Nous observons également les interactions entre les parents et leurs enfants, explique Brigitte Hercent-Salanié, médecin départemental de PMI. Si nous repérons des interactions pauvres (un parent qui parle peu avec son enfant, un retard de langage ou un enfant « accroché au smartphone »), nous proposons aux familles la démarche 1 001 mots. Dans 90 % des cas, les parents acceptent : ils veulent ce qu’il y a de mieux pour leur enfant et n’ont souvent pas conscience de l’importance de la communication verbale.
Souvent, ils pensent que leur enfant de quelques semaines ou quelques mois ne comprend pas quand un adulte leur parle. Les conseils dispensés par l’association vont venir modifier les pratiques parentales en incitant les parents à interagir davantage avec leurs enfants et, notamment, à laisser les écrans de côté ! ».
Les parents sont au cœur du dispositif : pendant 1 an, ils reçoivent à leur domicile des livres adaptés à l’âge de leur enfant, et des sms réguliers avec des conseils pour intéresser leur enfant au livre, ainsi que des appels d’une professionnelle. Cette dernière instaure avec eux une relation de confiance et les suit de façon individualisée pour adapter les contenus envoyés au contexte de la famille.
En 2023, plus de 1000 familles ont été accompagnées dans le Loiret. « Nous sommes tellement convaincus de l’intérêt de la démarche que nous proposons systématiquement l’action 1001 mots aux familles ! C’est un véritable accompagnement à la parentalité. » confirme Brigitte Hercent-Salanié.

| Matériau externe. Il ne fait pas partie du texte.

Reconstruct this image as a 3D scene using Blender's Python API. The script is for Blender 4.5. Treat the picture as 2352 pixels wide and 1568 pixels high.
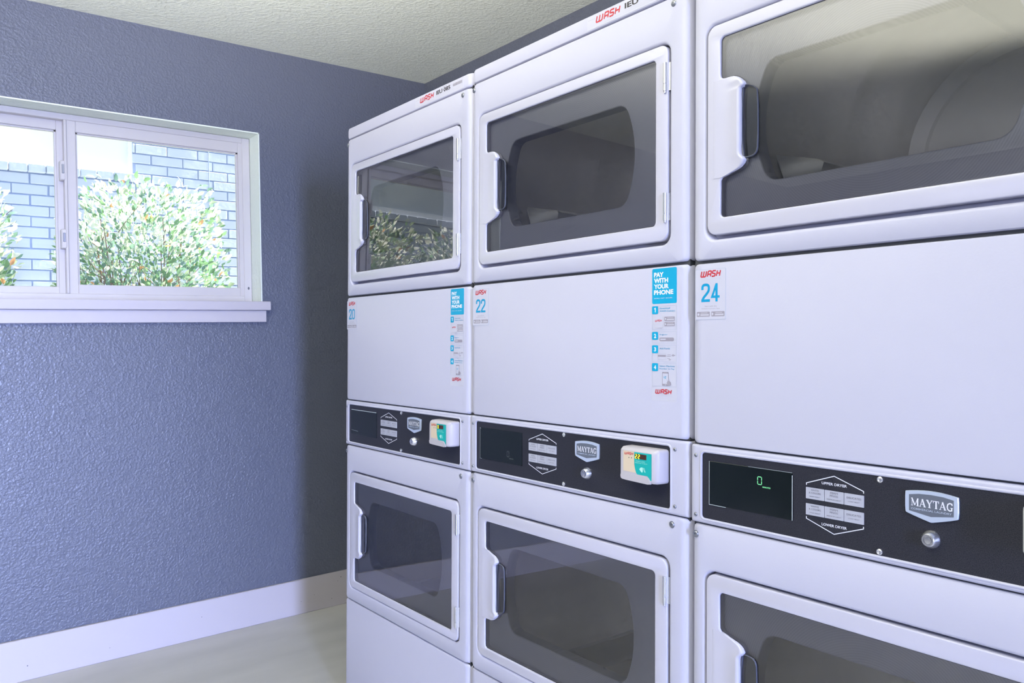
import bpy, math, random
from mathutils import Matrix, Vector
from mathutils.geometry import tessellate_polygon

for o in list(bpy.data.objects): bpy.data.objects.remove(o)
scn = bpy.context.scene
COL = scn.collection

# ------------------------------------------------------------------ camera
EPS = math.radians(1.4447752)          # the dryers lean back a little on their feet
CE, SE = math.cos(EPS), math.sin(EPS)
CAM_H = 1.1823
F_PX = 1831.529
YAW, PITCH, ROLL = 0.6643, 0.00381, 0.00374

def room(v):                           # camera-level frame -> room frame (floor z = 0)
    x, y, z = v
    return Vector((CE * x + SE * z, y, -SE * x + CE * z))

def ray(x, y, w):
    xr, yr = x * math.cos(ROLL) - y * math.sin(ROLL), x * math.sin(ROLL) + y * math.cos(ROLL)
    fw = w * math.cos(PITCH) - yr * math.sin(PITCH)
    up = w * math.sin(PITCH) + yr * math.cos(PITCH)
    return room((xr * math.cos(YAW) + fw * math.sin(YAW), -xr * math.sin(YAW) + fw * math.cos(YAW), up))

cam_d = bpy.data.cameras.new('camera')
cam = bpy.data.objects.new('camera', cam_d); COL.objects.link(cam)
cam_d.sensor_width = 36; cam_d.lens = 36 * F_PX / 2352
cam_d.clip_start = 0.05; cam_d.clip_end = 100
r_, u_, f_ = ray(1, 0, 0), ray(0, 1, 0), ray(0, 0, 1)
cam.matrix_world = Matrix(((r_.x, u_.x, -f_.x, 0), (r_.y, u_.y, -f_.y, 0), (r_.z, u_.z, -f_.z, CAM_H), (0, 0, 0, 1)))
scn.camera = cam

# ------------------------------------------------------------------ exposure, world, lights
scn.view_settings.view_transform = 'Standard'
scn.view_settings.look = 'None'
scn.view_settings.exposure = 0.04
scn.view_settings.gamma = 1.0
scn.view_settings.use_curve_mapping = False
scn.cycles.use_denoising = True
scn.cycles.max_bounces = 8
scn.cycles.diffuse_bounces = 4
scn.cycles.transparent_max_bounces = 10
scn.cycles.use_adaptive_sampling = True
scn.cycles.adaptive_threshold = 0.08
scn.cycles.adaptive_min_samples = 20
scn.cycles.sample_clamp_indirect = 6

world = bpy.data.worlds.new('sky'); scn.world = world
world.use_nodes = True
wn = world.node_tree.nodes['Background']
wn.inputs[0].default_value = (0.66, 0.80, 1.0, 1)
wn.inputs[1].default_value = 1.42

def light(name, kind, energy, color, loc, rot=None, size=None, size_y=None, aim=None):
    d = bpy.data.lights.new(name, kind); d.energy = energy; d.color = color
    if kind == 'AREA':
        d.shape = 'RECTANGLE'; d.size = size; d.size_y = size_y
    o = bpy.data.objects.new(name, d); COL.objects.link(o); o.location = loc
    if aim is not None:
        o.rotation_euler = Vector(aim).to_track_quat('-Z', 'Y').to_euler()
    return o

sun = light('sun', 'SUN', 23.0, (1.0, 0.96, 0.90), (3, 4, 8), aim=(-0.70, 0.022, -0.70))
sun.data.angle = math.radians(0.6)
# daylight standing in the open doorway of the rear wall; the left lamp is added fill for the dryer fronts
dl = light('doorway_daylight', 'AREA', 97, (0.45, 0.54, 1.0), (-0.67, -4.52, 1.02), size=0.50, size_y=2.0, aim=(0.04, 1, -0.17))
dl.data.spread = math.radians(56)
light('left_fill_light', 'AREA', 15, (1.0, 0.92, 0.95), (-2.62, 0.2, 1.55), size=3.2, size_y=1.0, aim=(1, 0, 0))

# added spot that brightens the ceiling, standing for a guessed bounced flash
fl = light('ceiling_fill_spot', 'SPOT', 1250, (1.0, 0.94, 0.87), (-0.85, 0.35, 1.40), aim=(0.72, 0.78, 1.15))
fl.data.spot_size = math.radians(86); fl.data.spot_blend = 1.0; fl.data.shadow_soft_size = 0.12

# ------------------------------------------------------------------ materials
def mat(name, col, rough=0.5, metal=0.0, spec=0.5, coat=0.0, emit=None, estr=0.0):
    m = bpy.data.materials.new(name); m.use_nodes = True
    b = m.node_tree.nodes['Principled BSDF']
    b.inputs['Base Color'].default_value = (*col, 1)
    b.inputs['Roughness'].default_value = rough
    b.inputs['Metallic'].default_value = metal
    b.inputs['Specular IOR Level'].default_value = spec
    b.inputs['Coat Weight'].default_value = coat
    if emit:
        b.inputs['Emission Color'].default_value = (*emit, 1); b.inputs['Emission Strength'].default_value = estr
    return m

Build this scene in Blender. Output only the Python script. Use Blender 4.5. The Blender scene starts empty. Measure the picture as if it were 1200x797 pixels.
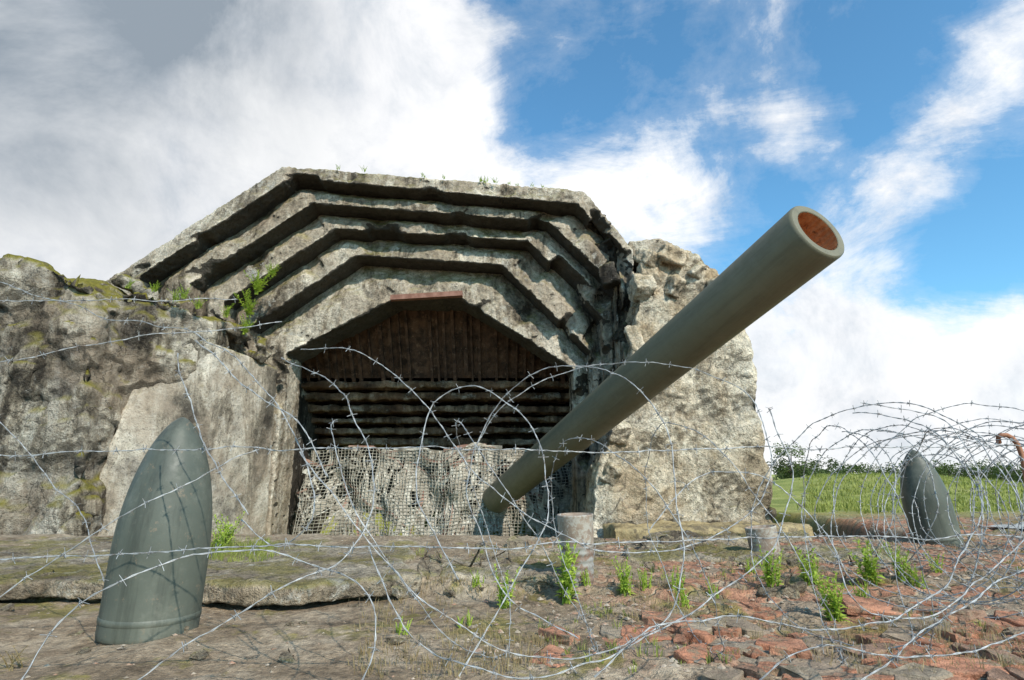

Depuis, d’autres départements ont suivi et proposent également 1001mots aux familles vulnérables comme la Moselle, la Seine Saint-Denis, les Yvelines, les Hauts-de-Seine ou l’Ain…
Et ce n’est que le début car l’ambition de 1001mots est d’éveiller avec les conseils départementaux le langage de 100 000 bébés en 2026 dans plus de 20 territoires.